Ceux qui vouent leur existence au combat politique ne peuvent se résoudre à se situer à l’avant-garde de l’affalement idéologique contemporain [2]. Songeons à une seule chose : l’obsession pour les questions de société, autrement dit les secteurs de la production. Le mouvement contre l’accaparement de l’eau en donne un exemple évident. On lutte contre l’accaparement, par quelque oligarchie paysanne, des nappes phréatiques. Et que met-on en face ? L’idée de bien commun. Autrement dit, on oppose à l’accaparement privé un autre accaparement privé, celui qui a la perversité bien connue de s’appeler « public » : l’État. L’opposition entre ce qui est « privé » et ce qui est « à tout le monde » structure depuis toujours le gouvernement du monde, la civilisation. Un bien est une propriété. Quand on invoque, comme c’est la mode aujourd’hui, les « communs », à très peu d’exceptions près, on ne semble pas trop préoccupé de se défaire de l’arrière-plan que tout cela suppose : le droit de propriété. Pour peu qu’on s’efforce de séparer théoriquement « commun » et « public », on ne cherche pas les moyens de les séparer politiquement. Pour arracher l’idée de commun au Droit, il faut au moins commencer par opter pour la destitution et la désocialisation des questions. Il faut mettre fin à la transformation des questions en secteurs de la société. Cela implique de faire une rupture complète avec le programme révolutionnaire des deux derniers siècles : le socialisme. Les questions de société sont celles qui à la fois supposent et suscitent l’organisation en secteurs productifs. Il ne faut donc pas s’empresser de parler de la question de l’eau, mais se demander d’abord : doit-il y avoir quelque chose comme une question de l’eau ? Cet élément, si intimement lié à la vie, est politiquement construit comme un pôle d’imposition de la survie.
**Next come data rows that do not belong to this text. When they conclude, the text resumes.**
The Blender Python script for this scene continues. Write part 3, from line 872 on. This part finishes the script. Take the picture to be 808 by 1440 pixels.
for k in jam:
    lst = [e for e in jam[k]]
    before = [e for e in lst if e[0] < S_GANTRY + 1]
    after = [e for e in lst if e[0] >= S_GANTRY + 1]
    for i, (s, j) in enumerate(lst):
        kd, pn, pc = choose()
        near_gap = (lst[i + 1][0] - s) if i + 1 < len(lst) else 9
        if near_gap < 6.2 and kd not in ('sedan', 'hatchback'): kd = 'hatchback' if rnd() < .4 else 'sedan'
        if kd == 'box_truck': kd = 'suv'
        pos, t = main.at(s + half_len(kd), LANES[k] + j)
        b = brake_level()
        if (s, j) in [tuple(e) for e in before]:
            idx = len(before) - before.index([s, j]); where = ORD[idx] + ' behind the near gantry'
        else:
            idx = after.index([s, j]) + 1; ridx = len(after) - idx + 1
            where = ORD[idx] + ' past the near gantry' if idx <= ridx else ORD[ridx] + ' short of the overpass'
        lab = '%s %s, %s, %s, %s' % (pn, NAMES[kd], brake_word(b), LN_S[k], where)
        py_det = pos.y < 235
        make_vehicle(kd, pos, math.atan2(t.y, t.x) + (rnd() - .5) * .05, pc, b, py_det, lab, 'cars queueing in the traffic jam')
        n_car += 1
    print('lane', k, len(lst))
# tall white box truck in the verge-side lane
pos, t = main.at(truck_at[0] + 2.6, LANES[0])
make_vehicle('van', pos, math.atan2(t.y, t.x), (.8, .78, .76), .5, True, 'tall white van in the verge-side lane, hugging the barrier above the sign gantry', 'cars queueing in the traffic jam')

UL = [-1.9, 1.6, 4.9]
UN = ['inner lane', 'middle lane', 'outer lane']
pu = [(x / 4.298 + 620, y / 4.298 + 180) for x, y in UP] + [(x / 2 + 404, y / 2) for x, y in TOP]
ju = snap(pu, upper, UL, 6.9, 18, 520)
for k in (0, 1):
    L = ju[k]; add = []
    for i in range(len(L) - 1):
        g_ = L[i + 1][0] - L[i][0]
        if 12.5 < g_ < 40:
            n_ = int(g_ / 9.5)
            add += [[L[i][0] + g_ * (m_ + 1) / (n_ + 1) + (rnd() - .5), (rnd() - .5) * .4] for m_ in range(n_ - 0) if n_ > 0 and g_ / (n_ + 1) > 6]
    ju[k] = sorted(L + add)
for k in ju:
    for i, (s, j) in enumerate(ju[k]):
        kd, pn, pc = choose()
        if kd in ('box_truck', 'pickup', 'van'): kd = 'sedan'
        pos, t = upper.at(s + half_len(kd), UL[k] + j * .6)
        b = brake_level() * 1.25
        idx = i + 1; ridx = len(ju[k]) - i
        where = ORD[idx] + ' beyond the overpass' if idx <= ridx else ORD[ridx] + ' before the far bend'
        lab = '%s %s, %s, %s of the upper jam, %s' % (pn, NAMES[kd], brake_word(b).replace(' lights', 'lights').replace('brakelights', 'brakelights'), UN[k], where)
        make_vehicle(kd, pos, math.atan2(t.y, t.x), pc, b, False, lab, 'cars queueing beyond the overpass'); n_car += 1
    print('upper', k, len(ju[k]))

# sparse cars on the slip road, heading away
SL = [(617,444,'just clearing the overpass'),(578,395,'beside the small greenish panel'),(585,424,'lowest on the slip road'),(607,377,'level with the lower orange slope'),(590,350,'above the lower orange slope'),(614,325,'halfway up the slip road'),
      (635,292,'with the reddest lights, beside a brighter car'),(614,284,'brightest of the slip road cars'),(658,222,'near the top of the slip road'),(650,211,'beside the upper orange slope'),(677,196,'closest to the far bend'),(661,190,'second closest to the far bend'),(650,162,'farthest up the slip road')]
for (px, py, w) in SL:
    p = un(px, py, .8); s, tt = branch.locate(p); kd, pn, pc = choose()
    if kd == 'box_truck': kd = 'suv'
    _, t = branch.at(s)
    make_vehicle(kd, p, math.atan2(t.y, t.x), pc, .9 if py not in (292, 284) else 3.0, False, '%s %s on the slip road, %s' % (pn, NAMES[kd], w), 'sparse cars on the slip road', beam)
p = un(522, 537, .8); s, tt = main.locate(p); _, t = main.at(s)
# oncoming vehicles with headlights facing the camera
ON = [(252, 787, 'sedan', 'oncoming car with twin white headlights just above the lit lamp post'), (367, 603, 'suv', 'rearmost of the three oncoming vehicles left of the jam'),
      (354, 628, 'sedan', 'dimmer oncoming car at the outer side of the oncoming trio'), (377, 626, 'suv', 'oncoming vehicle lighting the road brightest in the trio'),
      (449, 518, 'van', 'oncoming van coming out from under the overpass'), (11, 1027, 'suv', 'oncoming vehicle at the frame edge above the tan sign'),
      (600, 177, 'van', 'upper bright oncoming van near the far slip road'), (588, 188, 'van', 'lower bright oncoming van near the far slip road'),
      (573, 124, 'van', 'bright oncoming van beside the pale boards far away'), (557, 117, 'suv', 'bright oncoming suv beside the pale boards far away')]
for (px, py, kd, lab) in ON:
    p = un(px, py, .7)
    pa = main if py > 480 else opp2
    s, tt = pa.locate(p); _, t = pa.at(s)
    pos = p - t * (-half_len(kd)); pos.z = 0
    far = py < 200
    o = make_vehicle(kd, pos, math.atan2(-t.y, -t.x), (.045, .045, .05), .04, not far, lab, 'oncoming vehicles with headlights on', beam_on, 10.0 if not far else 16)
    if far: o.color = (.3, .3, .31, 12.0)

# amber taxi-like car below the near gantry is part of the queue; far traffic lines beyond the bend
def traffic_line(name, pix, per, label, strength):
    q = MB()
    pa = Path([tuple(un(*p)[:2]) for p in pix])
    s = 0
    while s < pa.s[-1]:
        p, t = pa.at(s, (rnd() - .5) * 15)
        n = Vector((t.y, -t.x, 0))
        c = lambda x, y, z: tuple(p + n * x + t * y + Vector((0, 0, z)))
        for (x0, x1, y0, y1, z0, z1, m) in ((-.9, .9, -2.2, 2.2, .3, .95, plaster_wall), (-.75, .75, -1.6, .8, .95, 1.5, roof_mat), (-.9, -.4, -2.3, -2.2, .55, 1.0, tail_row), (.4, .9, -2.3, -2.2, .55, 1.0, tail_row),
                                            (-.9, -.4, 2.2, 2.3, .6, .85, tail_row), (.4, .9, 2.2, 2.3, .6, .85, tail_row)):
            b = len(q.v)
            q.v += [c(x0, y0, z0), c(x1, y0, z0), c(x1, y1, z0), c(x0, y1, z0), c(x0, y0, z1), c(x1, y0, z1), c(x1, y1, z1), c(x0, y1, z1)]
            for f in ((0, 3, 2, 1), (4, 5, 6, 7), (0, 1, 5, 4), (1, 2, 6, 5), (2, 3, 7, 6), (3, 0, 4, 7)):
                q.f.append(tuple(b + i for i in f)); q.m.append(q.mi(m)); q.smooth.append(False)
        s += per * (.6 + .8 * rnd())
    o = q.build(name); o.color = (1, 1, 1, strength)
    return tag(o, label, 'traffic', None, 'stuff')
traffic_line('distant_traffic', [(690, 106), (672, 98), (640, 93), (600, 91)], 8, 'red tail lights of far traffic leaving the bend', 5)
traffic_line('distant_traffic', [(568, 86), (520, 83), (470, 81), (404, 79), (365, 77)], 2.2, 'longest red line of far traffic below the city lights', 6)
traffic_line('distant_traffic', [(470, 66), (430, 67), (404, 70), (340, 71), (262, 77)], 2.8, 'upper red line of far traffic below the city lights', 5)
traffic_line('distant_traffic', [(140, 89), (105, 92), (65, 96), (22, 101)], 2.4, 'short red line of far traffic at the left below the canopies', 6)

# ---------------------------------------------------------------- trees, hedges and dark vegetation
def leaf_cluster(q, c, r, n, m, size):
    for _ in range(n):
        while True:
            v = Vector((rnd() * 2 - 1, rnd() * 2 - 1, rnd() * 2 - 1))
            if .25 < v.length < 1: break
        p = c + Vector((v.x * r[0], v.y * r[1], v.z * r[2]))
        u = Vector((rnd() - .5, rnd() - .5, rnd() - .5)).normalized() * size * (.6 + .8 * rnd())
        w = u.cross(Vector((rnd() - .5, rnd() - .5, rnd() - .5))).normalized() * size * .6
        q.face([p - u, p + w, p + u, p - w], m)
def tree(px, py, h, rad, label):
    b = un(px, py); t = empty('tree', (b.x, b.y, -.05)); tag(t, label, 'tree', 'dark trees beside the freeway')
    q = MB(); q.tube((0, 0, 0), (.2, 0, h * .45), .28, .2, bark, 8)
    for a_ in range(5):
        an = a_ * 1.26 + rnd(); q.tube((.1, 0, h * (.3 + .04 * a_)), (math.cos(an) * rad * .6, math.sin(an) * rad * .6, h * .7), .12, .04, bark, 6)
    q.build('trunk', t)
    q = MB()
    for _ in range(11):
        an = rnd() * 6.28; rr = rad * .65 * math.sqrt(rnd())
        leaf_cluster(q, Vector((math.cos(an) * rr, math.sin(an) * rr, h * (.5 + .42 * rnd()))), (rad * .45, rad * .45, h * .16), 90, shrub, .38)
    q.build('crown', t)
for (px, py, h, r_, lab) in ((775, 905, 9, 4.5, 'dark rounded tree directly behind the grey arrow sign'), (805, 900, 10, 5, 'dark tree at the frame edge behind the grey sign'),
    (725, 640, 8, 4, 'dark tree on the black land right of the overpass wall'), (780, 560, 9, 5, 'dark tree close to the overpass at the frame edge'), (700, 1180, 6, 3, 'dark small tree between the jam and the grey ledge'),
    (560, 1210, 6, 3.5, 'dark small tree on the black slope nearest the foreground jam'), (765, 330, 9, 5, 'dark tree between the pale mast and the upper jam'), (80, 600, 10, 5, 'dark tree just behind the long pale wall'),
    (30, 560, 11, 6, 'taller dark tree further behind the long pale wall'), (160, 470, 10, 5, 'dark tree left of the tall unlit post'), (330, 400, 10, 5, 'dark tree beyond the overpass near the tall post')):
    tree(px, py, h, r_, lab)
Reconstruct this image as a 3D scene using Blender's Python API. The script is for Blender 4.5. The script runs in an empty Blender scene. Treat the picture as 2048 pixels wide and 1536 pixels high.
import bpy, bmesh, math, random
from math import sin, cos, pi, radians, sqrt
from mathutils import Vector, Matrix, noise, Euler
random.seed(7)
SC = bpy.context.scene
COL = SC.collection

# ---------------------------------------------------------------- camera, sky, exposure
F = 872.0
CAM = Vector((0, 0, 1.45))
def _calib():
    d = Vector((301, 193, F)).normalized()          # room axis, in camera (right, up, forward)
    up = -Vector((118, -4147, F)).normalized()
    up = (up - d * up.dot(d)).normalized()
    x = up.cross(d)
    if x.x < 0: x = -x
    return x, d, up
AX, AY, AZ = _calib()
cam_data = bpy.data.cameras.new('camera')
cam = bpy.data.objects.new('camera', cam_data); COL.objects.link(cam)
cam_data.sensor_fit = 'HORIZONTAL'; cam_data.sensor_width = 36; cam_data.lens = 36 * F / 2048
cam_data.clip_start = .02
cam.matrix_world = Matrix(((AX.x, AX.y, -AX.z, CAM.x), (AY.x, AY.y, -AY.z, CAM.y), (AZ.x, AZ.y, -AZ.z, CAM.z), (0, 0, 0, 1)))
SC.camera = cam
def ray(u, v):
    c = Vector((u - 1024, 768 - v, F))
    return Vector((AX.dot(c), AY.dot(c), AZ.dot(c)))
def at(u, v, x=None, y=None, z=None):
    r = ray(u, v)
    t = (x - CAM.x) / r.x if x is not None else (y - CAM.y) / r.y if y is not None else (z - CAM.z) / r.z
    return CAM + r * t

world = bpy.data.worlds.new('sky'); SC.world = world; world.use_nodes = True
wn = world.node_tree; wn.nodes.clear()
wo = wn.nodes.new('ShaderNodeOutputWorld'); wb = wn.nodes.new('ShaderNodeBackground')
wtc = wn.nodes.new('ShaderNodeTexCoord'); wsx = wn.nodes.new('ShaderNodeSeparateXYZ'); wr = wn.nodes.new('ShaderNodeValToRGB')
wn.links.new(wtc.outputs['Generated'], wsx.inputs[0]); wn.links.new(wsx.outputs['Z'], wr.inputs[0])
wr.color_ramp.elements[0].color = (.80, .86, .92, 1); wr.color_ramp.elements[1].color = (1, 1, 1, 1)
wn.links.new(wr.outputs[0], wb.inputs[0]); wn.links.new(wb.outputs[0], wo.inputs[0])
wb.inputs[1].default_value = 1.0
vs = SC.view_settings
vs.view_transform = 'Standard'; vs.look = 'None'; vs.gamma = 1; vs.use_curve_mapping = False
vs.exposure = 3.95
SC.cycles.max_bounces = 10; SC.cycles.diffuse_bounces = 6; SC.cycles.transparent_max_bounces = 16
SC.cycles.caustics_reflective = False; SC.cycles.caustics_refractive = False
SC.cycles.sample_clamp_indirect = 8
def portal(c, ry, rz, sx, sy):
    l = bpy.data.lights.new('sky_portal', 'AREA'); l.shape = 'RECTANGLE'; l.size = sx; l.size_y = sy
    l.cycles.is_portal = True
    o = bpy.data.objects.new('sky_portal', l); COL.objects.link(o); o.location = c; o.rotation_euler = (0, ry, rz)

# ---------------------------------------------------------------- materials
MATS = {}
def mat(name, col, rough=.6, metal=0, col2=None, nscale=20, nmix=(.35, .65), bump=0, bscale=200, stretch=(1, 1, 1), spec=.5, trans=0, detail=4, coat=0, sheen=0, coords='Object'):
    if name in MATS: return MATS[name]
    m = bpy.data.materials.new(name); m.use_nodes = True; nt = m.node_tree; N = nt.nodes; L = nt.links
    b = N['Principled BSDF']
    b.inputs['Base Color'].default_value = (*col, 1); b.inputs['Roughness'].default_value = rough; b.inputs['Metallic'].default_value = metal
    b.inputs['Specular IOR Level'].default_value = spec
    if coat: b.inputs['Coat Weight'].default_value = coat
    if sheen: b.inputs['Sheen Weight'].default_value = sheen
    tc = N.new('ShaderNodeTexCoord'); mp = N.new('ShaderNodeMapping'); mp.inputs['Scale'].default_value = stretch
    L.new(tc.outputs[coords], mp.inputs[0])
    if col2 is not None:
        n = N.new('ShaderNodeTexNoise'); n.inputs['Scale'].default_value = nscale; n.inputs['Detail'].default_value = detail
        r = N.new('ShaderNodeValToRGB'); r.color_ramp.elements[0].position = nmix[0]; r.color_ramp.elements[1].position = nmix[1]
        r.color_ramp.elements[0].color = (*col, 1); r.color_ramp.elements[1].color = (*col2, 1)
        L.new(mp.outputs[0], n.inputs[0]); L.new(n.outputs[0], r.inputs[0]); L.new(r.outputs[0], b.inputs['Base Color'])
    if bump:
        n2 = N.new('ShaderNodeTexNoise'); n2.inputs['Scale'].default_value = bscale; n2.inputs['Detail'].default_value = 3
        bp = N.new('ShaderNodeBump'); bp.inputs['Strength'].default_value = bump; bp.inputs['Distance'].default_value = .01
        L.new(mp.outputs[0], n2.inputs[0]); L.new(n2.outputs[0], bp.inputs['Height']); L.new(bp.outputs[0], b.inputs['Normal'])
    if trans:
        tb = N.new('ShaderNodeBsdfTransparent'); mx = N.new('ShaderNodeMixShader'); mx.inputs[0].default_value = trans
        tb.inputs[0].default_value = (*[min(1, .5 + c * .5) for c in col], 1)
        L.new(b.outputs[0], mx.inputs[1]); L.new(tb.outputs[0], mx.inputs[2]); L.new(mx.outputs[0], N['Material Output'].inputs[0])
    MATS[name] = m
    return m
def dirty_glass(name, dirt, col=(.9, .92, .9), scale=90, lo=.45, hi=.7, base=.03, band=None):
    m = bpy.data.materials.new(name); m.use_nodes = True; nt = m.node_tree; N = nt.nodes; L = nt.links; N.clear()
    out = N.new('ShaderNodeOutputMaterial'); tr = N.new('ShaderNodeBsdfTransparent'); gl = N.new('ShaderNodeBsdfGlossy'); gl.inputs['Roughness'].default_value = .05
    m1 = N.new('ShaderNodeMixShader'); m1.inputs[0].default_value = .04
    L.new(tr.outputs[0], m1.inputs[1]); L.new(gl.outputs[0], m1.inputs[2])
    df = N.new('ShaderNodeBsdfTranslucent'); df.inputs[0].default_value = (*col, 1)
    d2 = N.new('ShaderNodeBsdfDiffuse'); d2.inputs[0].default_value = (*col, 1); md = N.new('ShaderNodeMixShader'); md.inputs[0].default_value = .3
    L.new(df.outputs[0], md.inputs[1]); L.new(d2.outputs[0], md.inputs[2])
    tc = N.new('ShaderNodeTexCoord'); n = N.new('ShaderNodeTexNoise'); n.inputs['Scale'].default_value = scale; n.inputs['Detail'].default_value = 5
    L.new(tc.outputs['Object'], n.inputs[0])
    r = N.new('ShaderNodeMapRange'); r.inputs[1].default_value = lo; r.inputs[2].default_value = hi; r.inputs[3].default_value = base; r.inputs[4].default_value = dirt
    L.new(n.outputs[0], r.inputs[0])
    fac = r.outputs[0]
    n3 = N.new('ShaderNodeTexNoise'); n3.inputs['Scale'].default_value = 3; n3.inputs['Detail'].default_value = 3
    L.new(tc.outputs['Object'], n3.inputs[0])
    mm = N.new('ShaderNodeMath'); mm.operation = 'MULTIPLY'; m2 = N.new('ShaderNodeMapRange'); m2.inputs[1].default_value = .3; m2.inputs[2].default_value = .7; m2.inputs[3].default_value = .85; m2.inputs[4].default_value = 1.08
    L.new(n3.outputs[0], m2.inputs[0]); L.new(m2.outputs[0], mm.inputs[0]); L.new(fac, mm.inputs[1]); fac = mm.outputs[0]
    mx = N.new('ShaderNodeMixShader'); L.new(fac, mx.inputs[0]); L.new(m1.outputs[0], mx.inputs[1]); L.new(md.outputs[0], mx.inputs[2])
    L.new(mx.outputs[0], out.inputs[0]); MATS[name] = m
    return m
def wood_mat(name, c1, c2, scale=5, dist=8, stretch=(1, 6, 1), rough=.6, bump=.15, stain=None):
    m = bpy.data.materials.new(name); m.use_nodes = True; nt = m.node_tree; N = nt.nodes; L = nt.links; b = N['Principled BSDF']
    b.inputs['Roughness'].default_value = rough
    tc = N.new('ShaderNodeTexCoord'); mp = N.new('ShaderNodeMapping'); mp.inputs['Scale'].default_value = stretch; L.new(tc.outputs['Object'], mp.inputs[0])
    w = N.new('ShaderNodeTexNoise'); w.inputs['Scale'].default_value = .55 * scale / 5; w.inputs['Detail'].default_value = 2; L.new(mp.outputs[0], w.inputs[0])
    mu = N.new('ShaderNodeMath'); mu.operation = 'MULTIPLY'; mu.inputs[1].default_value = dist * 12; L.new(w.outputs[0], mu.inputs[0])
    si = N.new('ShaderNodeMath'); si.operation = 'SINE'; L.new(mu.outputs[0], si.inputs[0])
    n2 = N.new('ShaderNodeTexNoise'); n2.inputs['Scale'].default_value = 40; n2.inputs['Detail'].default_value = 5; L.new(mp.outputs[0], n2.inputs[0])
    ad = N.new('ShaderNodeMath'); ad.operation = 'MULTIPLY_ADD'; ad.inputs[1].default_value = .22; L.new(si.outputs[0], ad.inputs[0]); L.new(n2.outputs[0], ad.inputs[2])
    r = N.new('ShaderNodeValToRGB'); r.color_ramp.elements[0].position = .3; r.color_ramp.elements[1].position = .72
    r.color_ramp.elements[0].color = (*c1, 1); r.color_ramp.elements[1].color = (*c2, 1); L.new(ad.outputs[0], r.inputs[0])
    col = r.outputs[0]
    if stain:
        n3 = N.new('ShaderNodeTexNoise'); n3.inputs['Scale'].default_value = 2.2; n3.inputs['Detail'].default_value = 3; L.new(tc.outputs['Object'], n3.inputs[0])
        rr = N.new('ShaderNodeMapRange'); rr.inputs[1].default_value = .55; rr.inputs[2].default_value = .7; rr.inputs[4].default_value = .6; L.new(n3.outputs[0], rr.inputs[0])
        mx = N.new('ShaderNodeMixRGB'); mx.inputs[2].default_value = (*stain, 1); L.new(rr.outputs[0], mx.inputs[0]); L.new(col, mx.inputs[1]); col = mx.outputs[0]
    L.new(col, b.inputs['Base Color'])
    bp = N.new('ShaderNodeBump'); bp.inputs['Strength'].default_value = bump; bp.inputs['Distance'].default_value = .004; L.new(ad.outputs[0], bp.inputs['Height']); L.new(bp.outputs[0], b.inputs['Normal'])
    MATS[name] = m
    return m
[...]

L’enjeu communiste de base, en la matière, semble plutôt se formuler ainsi : comment faire, comment s’organiser, non pas pour régler la question de l’eau, mais pour que la question de l’eau n’en soit pas une.

C’est l’impératif de destitution qui rend possible une nouvelle subjectivité révolutionnaire, un nouveau nous. On propose d’un côté de renoncer à tout fondement objectif de la politique : classe, genre, race, sexualité, mais aussi territoire ; de l’autre de voir dans ce deuil non une fin, un enfermement dans la désubjectivation, mais le commencement d’autre chose. On ne parie ni sur un Parti Unique de la révolte, ni sur un camp du Bien pluriel et unifié. Il s’agit de penser et de vivre l’inscription de positions révolutionnaires claires et distinctes dans un camp inarrêtable dans son devenir mais arrimé à des critères solides : haine de l’institution, guerre au gouvernement du monde.

astronaute at riseup.net

[1. Intensité « belle comme la rencontre fortuite, sur le siège avant d’un camion bâché sans bâche, d’un casque et d’une pierre ». (Ouest France, « Ivre, il se rend au camp des antibassines  », 30 octobre 2022, article réservé aux abonnés).

[2On connaît la réponse toute faite à cela, le mépris affiché pour le moralisme et pour tout esprit de système. Mais c’est précisément quand on ne se pose plus la question de la fermeté idéologique qu’on se condamne à nourrir, par contrepoids, la tentation moraliste.